Namibia reaches threshold of energy capacity after sustained renewable energy growth

Namibia has reached the current limit of its total energy capacity after an unprecedented period of growth in its renewable energy industry during the last few years.

The Southwest African country has installed almost 55MW of capacity from renewables in just a few years and has a further 121MW of clean energy projects under construction, according to state-owned utility NamPower.

However, the utility revealed that the total installed capacity combined with committed renewable generation means it is now approaching the threshold to which the national grid can accommodate.

According to 2017 studies, Namibia can handle around 275MW of renewables, about about half of the midday load. The country is still reliant on imports for about 60% of its electricity, mainly from South Africa’s state-owned utility Eskom.

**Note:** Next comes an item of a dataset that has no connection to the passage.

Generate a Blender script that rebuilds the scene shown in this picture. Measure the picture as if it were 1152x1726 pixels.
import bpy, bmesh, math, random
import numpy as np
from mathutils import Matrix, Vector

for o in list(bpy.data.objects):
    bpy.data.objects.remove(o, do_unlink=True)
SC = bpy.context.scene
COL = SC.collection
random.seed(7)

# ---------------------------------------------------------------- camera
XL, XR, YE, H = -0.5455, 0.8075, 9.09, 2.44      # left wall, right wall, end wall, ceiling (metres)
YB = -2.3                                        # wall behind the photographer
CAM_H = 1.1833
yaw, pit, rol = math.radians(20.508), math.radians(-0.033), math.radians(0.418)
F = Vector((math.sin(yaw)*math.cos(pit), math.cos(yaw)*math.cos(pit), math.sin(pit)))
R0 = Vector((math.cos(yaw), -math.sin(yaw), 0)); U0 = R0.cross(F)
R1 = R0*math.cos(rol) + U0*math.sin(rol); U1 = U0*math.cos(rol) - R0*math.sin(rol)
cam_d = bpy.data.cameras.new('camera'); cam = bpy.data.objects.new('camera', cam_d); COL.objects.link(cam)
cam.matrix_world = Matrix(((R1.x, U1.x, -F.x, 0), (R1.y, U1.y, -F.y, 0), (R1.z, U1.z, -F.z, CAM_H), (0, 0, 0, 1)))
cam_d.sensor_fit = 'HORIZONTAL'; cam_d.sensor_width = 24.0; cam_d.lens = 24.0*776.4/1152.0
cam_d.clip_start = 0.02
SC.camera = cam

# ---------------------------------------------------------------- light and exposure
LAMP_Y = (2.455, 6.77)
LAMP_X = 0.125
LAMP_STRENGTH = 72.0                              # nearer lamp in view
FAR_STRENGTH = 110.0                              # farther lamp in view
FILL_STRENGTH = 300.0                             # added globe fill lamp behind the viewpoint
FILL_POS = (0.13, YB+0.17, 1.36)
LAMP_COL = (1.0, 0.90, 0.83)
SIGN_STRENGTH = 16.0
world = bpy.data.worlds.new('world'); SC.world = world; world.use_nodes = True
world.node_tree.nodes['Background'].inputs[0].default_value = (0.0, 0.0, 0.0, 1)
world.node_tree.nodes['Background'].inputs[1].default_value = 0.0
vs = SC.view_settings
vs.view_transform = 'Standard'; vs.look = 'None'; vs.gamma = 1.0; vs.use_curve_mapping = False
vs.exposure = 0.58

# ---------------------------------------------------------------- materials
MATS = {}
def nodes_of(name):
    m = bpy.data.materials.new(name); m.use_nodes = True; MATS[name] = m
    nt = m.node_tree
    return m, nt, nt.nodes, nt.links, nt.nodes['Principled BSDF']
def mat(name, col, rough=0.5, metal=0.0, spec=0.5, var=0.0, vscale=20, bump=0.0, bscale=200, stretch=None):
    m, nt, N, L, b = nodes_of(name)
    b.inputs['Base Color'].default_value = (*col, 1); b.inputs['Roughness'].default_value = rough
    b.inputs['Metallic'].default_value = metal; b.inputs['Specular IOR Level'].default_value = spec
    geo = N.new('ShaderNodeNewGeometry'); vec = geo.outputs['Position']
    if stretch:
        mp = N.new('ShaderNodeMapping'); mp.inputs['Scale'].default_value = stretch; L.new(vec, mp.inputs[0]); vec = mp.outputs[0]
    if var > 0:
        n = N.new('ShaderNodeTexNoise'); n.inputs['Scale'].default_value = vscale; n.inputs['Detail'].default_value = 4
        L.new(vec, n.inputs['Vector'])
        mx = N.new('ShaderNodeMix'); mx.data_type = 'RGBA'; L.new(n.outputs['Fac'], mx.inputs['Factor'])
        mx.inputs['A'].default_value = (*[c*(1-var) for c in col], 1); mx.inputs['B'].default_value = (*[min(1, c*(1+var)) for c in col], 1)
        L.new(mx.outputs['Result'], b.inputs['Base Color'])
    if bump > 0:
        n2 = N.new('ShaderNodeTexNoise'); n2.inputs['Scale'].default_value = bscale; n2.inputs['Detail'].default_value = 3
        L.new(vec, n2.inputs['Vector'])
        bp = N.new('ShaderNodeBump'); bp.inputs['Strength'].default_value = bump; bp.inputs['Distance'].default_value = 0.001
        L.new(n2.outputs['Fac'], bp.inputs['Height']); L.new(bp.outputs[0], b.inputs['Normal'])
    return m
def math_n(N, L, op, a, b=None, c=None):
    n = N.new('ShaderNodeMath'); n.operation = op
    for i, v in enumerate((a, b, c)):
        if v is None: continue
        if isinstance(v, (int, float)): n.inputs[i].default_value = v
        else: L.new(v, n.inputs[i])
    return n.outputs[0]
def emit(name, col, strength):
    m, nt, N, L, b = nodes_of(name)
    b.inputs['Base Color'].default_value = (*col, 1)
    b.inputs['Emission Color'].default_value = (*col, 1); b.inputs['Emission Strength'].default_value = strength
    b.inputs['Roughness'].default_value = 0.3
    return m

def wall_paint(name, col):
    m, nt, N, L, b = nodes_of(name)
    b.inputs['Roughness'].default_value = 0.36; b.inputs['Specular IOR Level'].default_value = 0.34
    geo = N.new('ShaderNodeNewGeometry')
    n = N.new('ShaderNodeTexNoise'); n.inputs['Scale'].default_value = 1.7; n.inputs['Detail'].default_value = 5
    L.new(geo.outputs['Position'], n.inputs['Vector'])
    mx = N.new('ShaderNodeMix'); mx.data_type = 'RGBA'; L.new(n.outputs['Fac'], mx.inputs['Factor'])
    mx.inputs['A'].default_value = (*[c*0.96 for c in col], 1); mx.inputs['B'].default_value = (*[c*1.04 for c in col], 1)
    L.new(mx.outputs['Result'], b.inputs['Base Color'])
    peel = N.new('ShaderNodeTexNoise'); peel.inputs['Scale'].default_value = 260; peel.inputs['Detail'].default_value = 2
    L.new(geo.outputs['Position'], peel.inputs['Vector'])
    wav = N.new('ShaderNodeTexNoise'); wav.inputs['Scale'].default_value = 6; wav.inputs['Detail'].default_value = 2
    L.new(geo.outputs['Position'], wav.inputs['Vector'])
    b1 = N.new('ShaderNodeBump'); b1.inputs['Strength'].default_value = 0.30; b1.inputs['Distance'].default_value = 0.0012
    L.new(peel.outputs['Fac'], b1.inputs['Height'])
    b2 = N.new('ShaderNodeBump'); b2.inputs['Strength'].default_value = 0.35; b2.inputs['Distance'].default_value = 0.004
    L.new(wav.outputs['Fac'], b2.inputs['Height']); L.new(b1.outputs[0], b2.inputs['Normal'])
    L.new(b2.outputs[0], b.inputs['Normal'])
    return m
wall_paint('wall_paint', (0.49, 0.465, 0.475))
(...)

NamPower said it is dependent on Eskom to perform ‘load following’, when a power plant adjusts its output as demand for electricity fluctuates throughout the day.

The Namibian case study reveals how quickly wind and solar farms can penetrate nations before bigger investment is required in the grid, and reflects the opportunities open to renewable energy developers in Africa.

Wind and solar projects are often quicker and cheaper to build on the African continent, compared to coal and natural gas plants, however clean energy sources do not provide consistent 24-hour baseload electricity.

Now, Namibia is planning to reduce power imports while focusing on developing as much as 200MW of biomass power plants along with potential concentrated solar power projects.